The sun beat down on my shoulders as I just stood there in the sand and let the waves break over my legs. I was salty and sandy up to my knees. Over to my left, a man and his dog were fishing from a semi-submerged rocky knoll. To my right, the sandstone surge channels were covered in giant volcano barnacles. I had always heard that volcano barnacles covered the low intertidal, but I had never been at this particular spot when the tide was low enough to see them. About 20 feet away, I could spot another grad student's experiment bolted to the rock on the jetty.

If you had asked me what I felt in that moment, I would have said "content." There's just something about physical exertion, beautiful ocean views, and being surrounded by biodiversity that makes me feel like my life makes sense.

Grad school is hard, but you know that already.
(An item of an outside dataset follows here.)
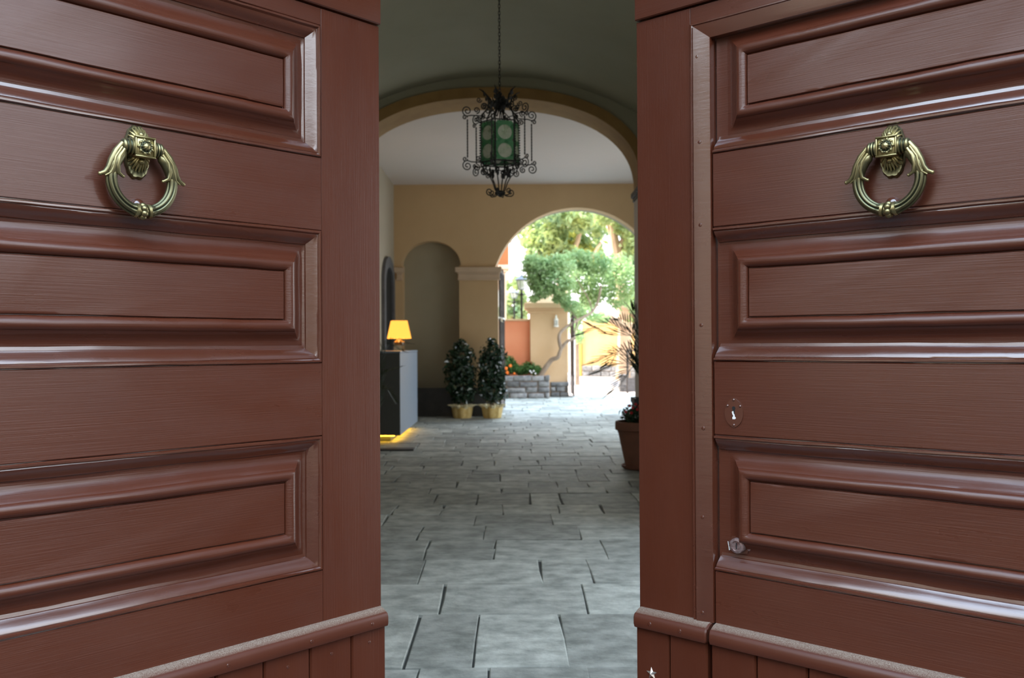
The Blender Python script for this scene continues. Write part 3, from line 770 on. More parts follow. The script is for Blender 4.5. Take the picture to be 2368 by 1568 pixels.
# ------------------------------------------------------------------ lantern
def spiral(c, ax, az, r0, turns, start, n=26, grow=1.0, hand=1):
    """flat spiral in the plane (ax, az) starting on radius r0 and winding in; returns points"""
    out = []
    for k in range(n+1):
        t = k/n; r = r0*(1-.84*t**grow); a = start+hand*2*pi*turns*t
        out.append(Vector(c)+ax*(r*cos(a))+az*(r*sin(a)))
    return out
Zv = Vector((0, 0, 1))
LY = 7.0; lc = at(1156, 330, LY); LX = lc.x
zz = lambda py: at(1156, py, LY).z
lantern = empty('hanging_lantern', (LX, LY, zz(378)))
tag(lantern, 'wrought-iron hexagonal lantern with green glass and scrolls, hanging on a chain', 'lantern')
B0 = 0.0; B1 = zz(284)-zz(378); RB_ = .150
hexv = lambda r, k, z, off=.30: Vector((r*cos(off+k*pi/3), r*sin(off+k*pi/3), z))
for k in range(6):
    a, b = hexv(RB_, k, 0), hexv(RB_, k+1, 0)
    u = (b-a).normalized(); nrm = Vector((u.y, -u.x, 0)); w = (b-a).length
    M_ = Matrix(((u.x, nrm.x, 0, a.x), (u.y, nrm.y, 0, a.y), (0, 0, 1, 0), (0, 0, 0, 1)))
    mb = MB(); zm = B1/2                      # pane with two round holes for the roundels
    for zc, z0_, z1_ in ((.075, .008, zm), (.215, zm, B1-.012)):
        ci, ou = [], []
        for q in range(32):
            t = 2*pi*q/32; cx_, cz_ = cos(t), sin(t); ci.append((w/2+.054*cx_, zc+.054*cz_))
            k_ = min((w/2-.006)/max(abs(cx_), 1e-6), ((z1_-zc) if cz_ > 0 else (zc-z0_))/max(abs(cz_), 1e-6)); ou.append((w/2+k_*cx_, zc+k_*cz_))
        for yy, fl_ in ((-.002, 1), (.002, -1)):
            mb.add([(a_, yy, b_) for a_, b_ in ci+ou], [((q, (q+1) % 32, 32+(q+1) % 32, 32+q) if fl_ < 0 else (32+q, 32+(q+1) % 32, (q+1) % 32, q)) for q in range(32)], M_)
    pane = mb.build('glass_pane', glass_g, lantern)
    mb = MB()
    for zc in (.075, .215):
        M2 = M_ @ Matrix.Translation((w/2, 0, zc)) @ Matrix.Rotation(-pi/2, 4, 'X')
        mb.lathe([(.055, -.004), (.055, .004), (.05, .0065), (.03, .0045), (.012, .008), (0, .009)], 20, M2)
        M3 = M_ @ Matrix.Translation((w/2, 0, zc)) @ Matrix.Rotation(pi/2, 4, 'X')
        mb.lathe([(.055, -.004), (.055, .004), (.05, .0065), (.03, .0045), (.012, .008), (0, .009)], 20, M3)
    mb.build('roundel', glass_r, pane)
mb = MB()
for k in range(6):
    a, b = hexv(RB_, k, 0), hexv(RB_, k+1, 0)
    for z in (0, B1-.004): mb.tube([a+Zv*z, b+Zv*z], .0055, 6)
    for z in (-.03,): mb.tube([hexv(RB_*.97, k, z), hexv(RB_*.97, k+1, z)], .004, 6)
    mb.tube([a-Zv*.03, a+Zv*(B1+.03)], .006, 6)
    mb.tube([(a+b)/2+Zv*.003, (a+b)/2+Zv*(B1-.01)], .0022, 5)
mb.build('frame', iron, lantern)
for k in range(6):                                   # side brackets: scroll, twisted bar, scroll
    e = hexv(1, k, 0).normalized(); mb = MB(); t = .0046
    ro = .258
    # upright twisted bar
    n = 26; pts = []
    bar = [e*ro+Zv*(.03+(B1-.02)*i/n) for i in range(n+1)]
    mb.tube(bar, [.0042+.0022*(i % 2) for i in range(n+1)], 6)
    for s_, zb in ((1, B1+.012), (-1, .03)):
        # small inward curl at the end of the bar
        mb.tube(spiral(e*(ro+.020)+Zv*(zb+s_*.010), e, Zv*s_, .020, 1.3, pi, hand=-1), t, 6)
        # big outer scroll
        zc = zb+s_*.062
        mb.tube([e*RB_+Zv*(zb+s_*.030), e*(ro-.03)+Zv*(zb+s_*.030)] + spiral(e*(ro+.002)+Zv*(zc), e, Zv*s_, .040, 1.6, -pi/2, hand=1), t, 6)
        mb.tube(spiral(e*(RB_+.035)+Zv*(zb+s_*.072), e, Zv*s_, .026, 1.5, -pi/2, hand=-1), t, 6)
        # scroll hugging the body
        mb.tube(spiral(e*(RB_+.022)+Zv*(zb-s_*.000), e, Zv*s_, .022, 1.4, pi, hand=-1), .005, 6)
    # twisted corner rod
    for i in range(16): mb.ball(e*(RB_+.010)+Zv*(.01+i*(B1-.02)/15), .0062, 6)
    mb.build('side_scroll', iron, lantern)
for k in range(6):                                   # crown: tall S scroll with leaf tip
    e = hexv(1, k, 0).normalized(); mb = MB()
    pts = [e*(RB_-.005)+Zv*(B1+.02), e*(RB_-.015)+Zv*(B1+.06), e*.100+Zv*(B1+.10), e*.085+Zv*(B1+.15), e*.100+Zv*(B1+.20), e*.135+Zv*(B1+.235), e*.165+Zv*(B1+.25)]
    mb.tube(pts, [.006, .006, .006, .007, .008, .006, .002], 6)
    mb.tube(spiral(e*(.125)+Zv*(B1+.115), e, Zv, .030, 1.5, pi, hand=-1), .005, 6)
    mb.tube(spiral(e*(.165)+Zv*(B1+.165), e, Zv, .022, 1.4, pi, hand=1), .004, 6)
    mb.tube([e*(RB_-.02)+Zv*(B1+.03), e*.09+Zv*(B1+.03), e*.035+Zv*(B1+.085), e*.015+Zv*(B1+.15)], .0045, 6)
    for j, (rr_, dz_) in enumerate(((.10, .17), (.115, .205), (.075, .11), (.055, .14))):    # beaten leaves
        ed = Vector((-e.y, e.x, 0)); c0 = e*rr_+Zv*(B1+dz_)
        for sd in (-1, 1):
            mb.add([c0-Zv*.012, c0+ed*sd*.022+e*.008, c0+Zv*.028+e*.012+ed*sd*.01, c0+e*.004+Zv*.002], [(0,1,2,3)])
            mb.add([c0-Zv*.012+e*.002, c0+ed*sd*.022+e*.010, c0+Zv*.028+e*.014+ed*sd*.01, c0+e*.006+Zv*.002], [(3,2,1,0)])
    mb.build('crown_scroll', iron, lantern)
mb = MB(); mb.lathe([(0, B1+.09), (.030, B1+.10), (.045, B1+.13), (.040, B1+.16), (.020, B1+.185), (.012, B1+.21), (.016, B1+.225), (.006, B1+.24), (0, B1+.245)], 14,
                    rf=lambda a, r, z: r*(1+.25*cos(5*a)))
for k in range(14):
    a = k*2.4; c0 = Vector((.035*cos(a), .035*sin(a), B1+.12+.05*rnd.random())); d = Vector((cos(a), sin(a), .7))
    mb.tube([c0, c0+d*.02, c0+d*.03+Zv*.02], [.010, .007, .001], 5)
mb.tube([(0, 0, B1-.02), (0, 0, B1+.12)], .004, 6)
mb.build('crown', iron, lantern)
zb0 = zz(455)-zz(378)
for k in range(6):                                   # basket below
    e = hexv(1, k, 0).normalized(); mb = MB()
    pts = [e*RB_*.95+Zv*(-.028), e*.135+Zv*(-.055), e*.085+Zv*(-.100), e*.058+Zv*(-.150), e*.042+Zv*(-.20), e*.022+Zv*(-.235)]
    mb.tube(pts, .0045, 6)
    mb.tube(spiral(e*(.128)+Zv*(-.075), e, Zv, .027, 1.5, pi/2, hand=-1), .0045, 6)
    mb.tube(spiral(e*(.080)+Zv*(-.055), Vector((-e.y, e.x, 0)), Zv, .018, 1.4, pi/2), .0055, 6)
    mb.tube([e*.025+Zv*(-.235), e*.050+Zv*(-.250)] + spiral(e*.085+Zv*(-.222), e, Zv, .028, 1.3, -pi/2, hand=1), .0045, 6)
    c0 = e*.075+Zv*(-.085)
    mb.ball(c0, .016, 6, sq=(.7, .7, 1.4))
    mb.build('lower_scroll', iron, lantern)
mb = MB(); mb.lathe([(0, zb0-.005), (.014, zb0+.004), (.020, zb0+.014), (.036, zb0+.022), (.038, zb0+.034), (.022, zb0+.046), (0, zb0+.05)], 12, rf=lambda a, r, z: r*(1+.12*cos(6*a)))
mb.build('finial', iron, lantern)
chain = empty('chain', (0, 0, 0), parent=lantern)
zc0 = B1+.235; ztop = (VZ+VB*sqrt(1-((LX-VX)/VA)**2))-zz(378)
nl = 48; h = (ztop-zc0)/nl
lm = MB()
lk = [(.0075*cos(2*pi*i/14), 0, (h*.5-.0010+.0065)*sin(2*pi*i/14)) for i in range(14)]
lm.tube(lk, .0026, 5, closed=True, up=(0, 1, 0)); link0 = lm.build('link', iron, chain); link0.location = (0, 0, zc0+h*.5)
for i in range(1, nl):
    c_ = link0.copy(); C.objects.link(c_); c_.parent = chain; c_.location = (0, 0, zc0+h*(i+.5)); c_.rotation_euler = (0, 0, (pi/2)*(i % 2)+.3)
mb = MB(); mb.lathe([(.0, ztop-.03), (.02, ztop-.028), (.035, ztop-.01), (.05, ztop+.004)], 14); mb.build('ceiling_rose', iron, lantern)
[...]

I've seen projects get derailed by everything from difficult relationships and subjective opinions to weather, timing, and random chance. But recently I've learned it's not so much about how much I'm working; it's about how I'm working. I have to make sure I'm working on the right thing.

And it seems to be working. (See what I did there?) This week marked a leap forward in my thesis-writing saga. I finally finished the review article that serves as the introduction to my thesis, so now I can submit it for publication. In case you're wondering, it ended up with 254 citations; in other words, I cited 254 other published articles in my review. I read probably twice that. I was actually pretty proud of myself for topping 250 citations, because another review article that I had been using as a model had only 178. Of course I made the mistake of saying this to my advisor, who promptly pulled out a review article by one of his former graduate students. "Just to keep you humble," he said - it had 1,080 citations. Well.
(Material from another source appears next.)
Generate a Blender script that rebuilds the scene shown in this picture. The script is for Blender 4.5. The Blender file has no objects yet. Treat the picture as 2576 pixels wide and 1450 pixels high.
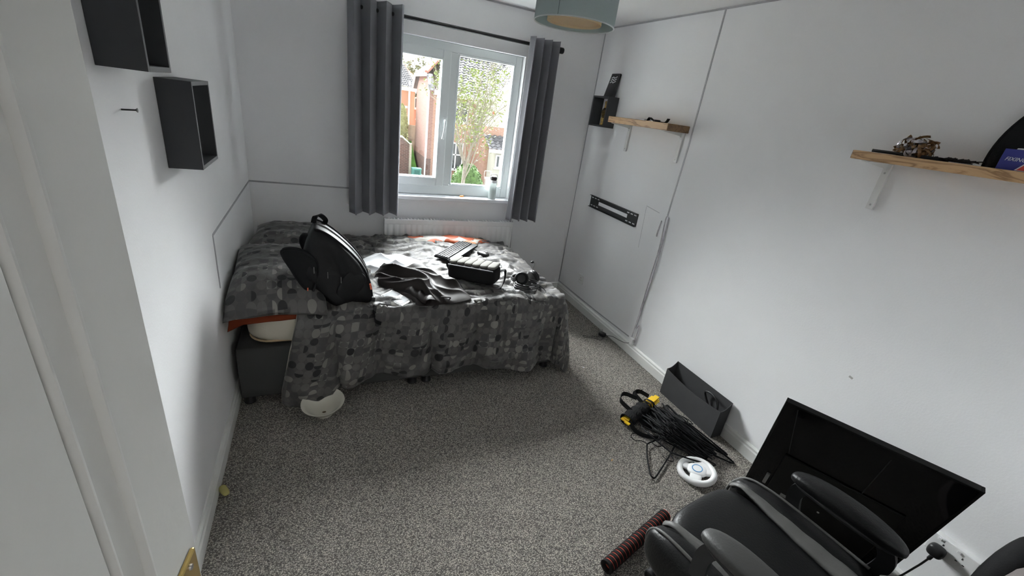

I've very excited to submit my article, mostly because I want to know what other scientists think about it. Not in a "Tell me how great I am" type of way, but in a "Let's really talk about this and generate some new ideas" type of way. I took a unique perspective, applying theories developed in the terrestrial environment to marine habitats, so my paper will ideally be a platform for discussion.

I stayed on the beach as long as I could, but the sun threatened to burn my shoulders. I air-dried my feet, bid farewell to the barnacles, and headed up the sandstone slope. My inner fire was actually pretty calm today, content to know I've made a bit of progress. Content to know my paper is ready for submission. Content to breathe the salty sea air because soon, I will exhale fire.